Abstract

The social cost of carbon (SCC) represents monetary value of the damage caused by carbon dioxide emissions in climate change. It is an important standard for the formulation of climate policy. The uncertainty of carbon social cost is closely related to climate sensitivity, damage parameters, discount rate and so on. Previous studies have mainly focused on the consequences of climate change and the effect of social cost of carbon and welfare under different policies. Its research on the social cost of carbon has not included the evolution coefficient of carbon emissions, and it has rarely introduced the climate disaster damage function into the process of solving the social cost of carbon.
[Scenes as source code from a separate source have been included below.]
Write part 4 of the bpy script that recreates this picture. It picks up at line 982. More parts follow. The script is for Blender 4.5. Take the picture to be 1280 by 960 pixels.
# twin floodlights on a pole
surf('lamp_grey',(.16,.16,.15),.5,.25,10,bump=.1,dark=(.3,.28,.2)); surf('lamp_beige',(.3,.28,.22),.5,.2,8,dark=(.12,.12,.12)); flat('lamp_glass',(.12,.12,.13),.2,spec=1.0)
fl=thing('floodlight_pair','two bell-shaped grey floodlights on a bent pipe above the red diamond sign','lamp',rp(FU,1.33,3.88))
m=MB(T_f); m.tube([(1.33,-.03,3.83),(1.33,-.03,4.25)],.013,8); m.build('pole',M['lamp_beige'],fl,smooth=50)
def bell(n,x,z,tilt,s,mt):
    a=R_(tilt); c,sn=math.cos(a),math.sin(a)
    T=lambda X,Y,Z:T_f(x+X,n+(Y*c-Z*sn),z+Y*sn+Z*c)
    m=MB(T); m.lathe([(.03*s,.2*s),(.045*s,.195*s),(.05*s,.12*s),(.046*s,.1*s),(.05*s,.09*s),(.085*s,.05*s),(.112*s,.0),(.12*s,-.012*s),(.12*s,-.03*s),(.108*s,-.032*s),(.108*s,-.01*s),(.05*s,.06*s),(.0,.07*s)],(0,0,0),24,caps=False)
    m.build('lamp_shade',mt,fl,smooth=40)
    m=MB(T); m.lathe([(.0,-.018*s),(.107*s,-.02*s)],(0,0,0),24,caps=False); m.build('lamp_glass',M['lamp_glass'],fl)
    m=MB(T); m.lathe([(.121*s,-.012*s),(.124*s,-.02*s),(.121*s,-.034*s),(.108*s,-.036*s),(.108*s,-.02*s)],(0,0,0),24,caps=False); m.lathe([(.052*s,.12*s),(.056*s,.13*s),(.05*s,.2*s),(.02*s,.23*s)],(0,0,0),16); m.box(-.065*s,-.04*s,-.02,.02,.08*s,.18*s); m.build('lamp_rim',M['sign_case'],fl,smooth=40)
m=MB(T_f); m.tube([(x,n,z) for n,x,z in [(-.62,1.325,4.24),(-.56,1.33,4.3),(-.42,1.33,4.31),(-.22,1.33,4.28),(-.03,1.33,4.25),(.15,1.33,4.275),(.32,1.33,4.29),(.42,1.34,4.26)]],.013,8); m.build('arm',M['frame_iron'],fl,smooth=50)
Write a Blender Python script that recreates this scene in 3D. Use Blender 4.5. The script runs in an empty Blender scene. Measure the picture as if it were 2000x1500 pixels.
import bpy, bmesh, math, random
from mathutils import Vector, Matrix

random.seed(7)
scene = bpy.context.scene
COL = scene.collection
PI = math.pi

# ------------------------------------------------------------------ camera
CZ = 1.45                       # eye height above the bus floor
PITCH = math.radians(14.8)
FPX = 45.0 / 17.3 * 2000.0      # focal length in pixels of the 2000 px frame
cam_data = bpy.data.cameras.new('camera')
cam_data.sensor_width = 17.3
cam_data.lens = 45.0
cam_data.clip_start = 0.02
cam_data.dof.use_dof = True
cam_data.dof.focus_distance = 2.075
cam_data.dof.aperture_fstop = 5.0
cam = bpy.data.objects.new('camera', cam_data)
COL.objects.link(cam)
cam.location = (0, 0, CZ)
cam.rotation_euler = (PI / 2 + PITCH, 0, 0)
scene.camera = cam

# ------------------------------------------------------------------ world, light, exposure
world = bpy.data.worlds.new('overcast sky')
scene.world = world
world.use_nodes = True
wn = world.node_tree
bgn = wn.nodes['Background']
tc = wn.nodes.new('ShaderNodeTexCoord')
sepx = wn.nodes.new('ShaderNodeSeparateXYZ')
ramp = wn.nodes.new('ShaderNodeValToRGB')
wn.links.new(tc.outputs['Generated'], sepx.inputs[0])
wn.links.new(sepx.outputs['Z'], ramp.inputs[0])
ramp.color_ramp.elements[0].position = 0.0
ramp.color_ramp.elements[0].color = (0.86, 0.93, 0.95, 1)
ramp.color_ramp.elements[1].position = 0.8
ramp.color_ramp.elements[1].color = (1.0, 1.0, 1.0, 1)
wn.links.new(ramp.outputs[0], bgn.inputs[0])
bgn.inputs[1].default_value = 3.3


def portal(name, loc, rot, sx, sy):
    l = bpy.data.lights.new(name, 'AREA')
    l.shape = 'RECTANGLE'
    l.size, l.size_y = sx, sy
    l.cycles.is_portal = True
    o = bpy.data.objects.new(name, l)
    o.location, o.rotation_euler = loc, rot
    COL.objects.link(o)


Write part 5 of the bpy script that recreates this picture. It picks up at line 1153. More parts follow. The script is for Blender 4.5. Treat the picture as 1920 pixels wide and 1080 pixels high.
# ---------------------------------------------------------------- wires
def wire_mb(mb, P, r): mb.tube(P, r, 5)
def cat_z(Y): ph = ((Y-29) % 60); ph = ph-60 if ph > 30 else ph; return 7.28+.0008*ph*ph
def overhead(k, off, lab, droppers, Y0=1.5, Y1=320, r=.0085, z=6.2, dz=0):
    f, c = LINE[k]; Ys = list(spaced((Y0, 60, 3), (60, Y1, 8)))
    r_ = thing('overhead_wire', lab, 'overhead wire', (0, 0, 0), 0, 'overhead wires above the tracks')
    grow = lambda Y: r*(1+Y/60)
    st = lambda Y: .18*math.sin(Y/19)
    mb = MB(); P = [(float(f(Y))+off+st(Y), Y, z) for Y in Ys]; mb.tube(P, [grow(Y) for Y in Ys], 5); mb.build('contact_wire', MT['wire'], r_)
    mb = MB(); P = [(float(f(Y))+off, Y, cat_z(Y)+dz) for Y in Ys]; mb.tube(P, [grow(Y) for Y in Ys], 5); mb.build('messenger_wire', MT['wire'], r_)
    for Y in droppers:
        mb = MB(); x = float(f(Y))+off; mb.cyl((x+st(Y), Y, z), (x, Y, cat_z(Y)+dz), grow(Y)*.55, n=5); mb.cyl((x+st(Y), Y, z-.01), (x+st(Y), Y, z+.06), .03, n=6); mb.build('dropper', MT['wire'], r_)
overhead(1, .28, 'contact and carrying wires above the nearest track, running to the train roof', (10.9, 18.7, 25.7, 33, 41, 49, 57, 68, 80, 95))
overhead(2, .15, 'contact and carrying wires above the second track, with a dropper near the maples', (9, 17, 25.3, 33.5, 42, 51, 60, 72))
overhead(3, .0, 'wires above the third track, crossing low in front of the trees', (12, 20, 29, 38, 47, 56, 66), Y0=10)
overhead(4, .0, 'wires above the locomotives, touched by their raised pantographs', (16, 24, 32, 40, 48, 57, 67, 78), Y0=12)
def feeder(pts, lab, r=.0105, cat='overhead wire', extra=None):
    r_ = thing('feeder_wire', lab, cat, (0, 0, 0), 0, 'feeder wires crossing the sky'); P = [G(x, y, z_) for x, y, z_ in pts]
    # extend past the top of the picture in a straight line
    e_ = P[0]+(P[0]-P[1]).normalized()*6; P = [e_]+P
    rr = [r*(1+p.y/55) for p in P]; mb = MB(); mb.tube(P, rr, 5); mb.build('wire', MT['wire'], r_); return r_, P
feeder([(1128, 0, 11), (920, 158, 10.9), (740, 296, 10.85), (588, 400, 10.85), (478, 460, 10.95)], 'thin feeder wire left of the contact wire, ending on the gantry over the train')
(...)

This paper provides a simplified formula for the social cost of carbon. The model has a nonlinear processing of the carbon circulation system, which increases the nonlinear structure of CO2 emission potential. In addition, the model modifies the climate damage function, which adds additional losses from climate catastrophes. This paper analyzes the combined effects of several key sensitivity parameters, resulting in a “fat tail” distribution of social cost of carbon ultimately. It is found that the mean SCC of 2015 is 44.93 €/tCO2 and the median SCC is 15.9054 €/tCO2. Considering the possibility of extreme results and the impact of disaster risk loss on uncertain structure, the joint effects of damage parameters, climate sensitive parameters, and discount rates make the social cost of carbon as much as 2.8 times the median and fat tail effect is obvious. This brings uncertainty to the current emission reduction policies and abatement costs, making it more difficult to assess cost-effectiveness. At last, the paper evaluates the social cost of carbon under the base situation and low discount rate in China.